Vozdevieja (grown-up-voice), by Elisa Victoria
Blackie Books (Spanish), February 2019 – 256s pp.
Rights sold: And Other Stories (World English), Skarifima Editions (Greece).
In Vozdevieja, her first novel, the Sevillian writer Elisa Victoria (1985) looks at illness, sex or the passage of time from the eyes of a nine-year-old girl. A unique, tender and hilarious new voice. This is the story of Marina, a nine-year-old girl who sails through the long summer of Seville and her own uncertainties, with a capacity for expression and analysis that some adults ara far from reaching. At school they call her Vozdevieja (something we could translate as Oldladyvoice).
Elisa Victoria has managed to tell the terrible and wonderful dispersion of childhood. Marina, the protagonist, is at that point where kids start to dicover perversity without having lost the innocence or the need of protection, and the result of that salad of secrets, doubts and whims is a first great book.

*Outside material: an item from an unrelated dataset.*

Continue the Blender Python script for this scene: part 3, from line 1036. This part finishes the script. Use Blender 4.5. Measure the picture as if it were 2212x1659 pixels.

It’s a very long and hot summer in Seville, in the 1990s. Marina doesn’t know if she wants everything to change or to stay the same. Because she still plays with dolls but she already noses around adult magazines. Because her mother is sick and she already imagines herself in a convent surrounded by orphans. Because everyone, also his father, insists on disappearing. Because her best friend is her grandmother, who cooks for her, combs her hair, tells her love for Felipe González, teaches her new nasty words and sews flower dresses for her.
Still, Marina is always hungry: for life, and for breaded steaks. Elisa Victoria has built an authentic and living protagonist and has let her fly through the pages of this book, a hilarious novel that exudes impudence and intimacy.
Telling things from a child's perspective isn’t an easy task, but when a narrator has found the right tone and athmosphere it has provided great milestones. This novel by Elisa Victoria has to be joyfully recorded joyfully as one.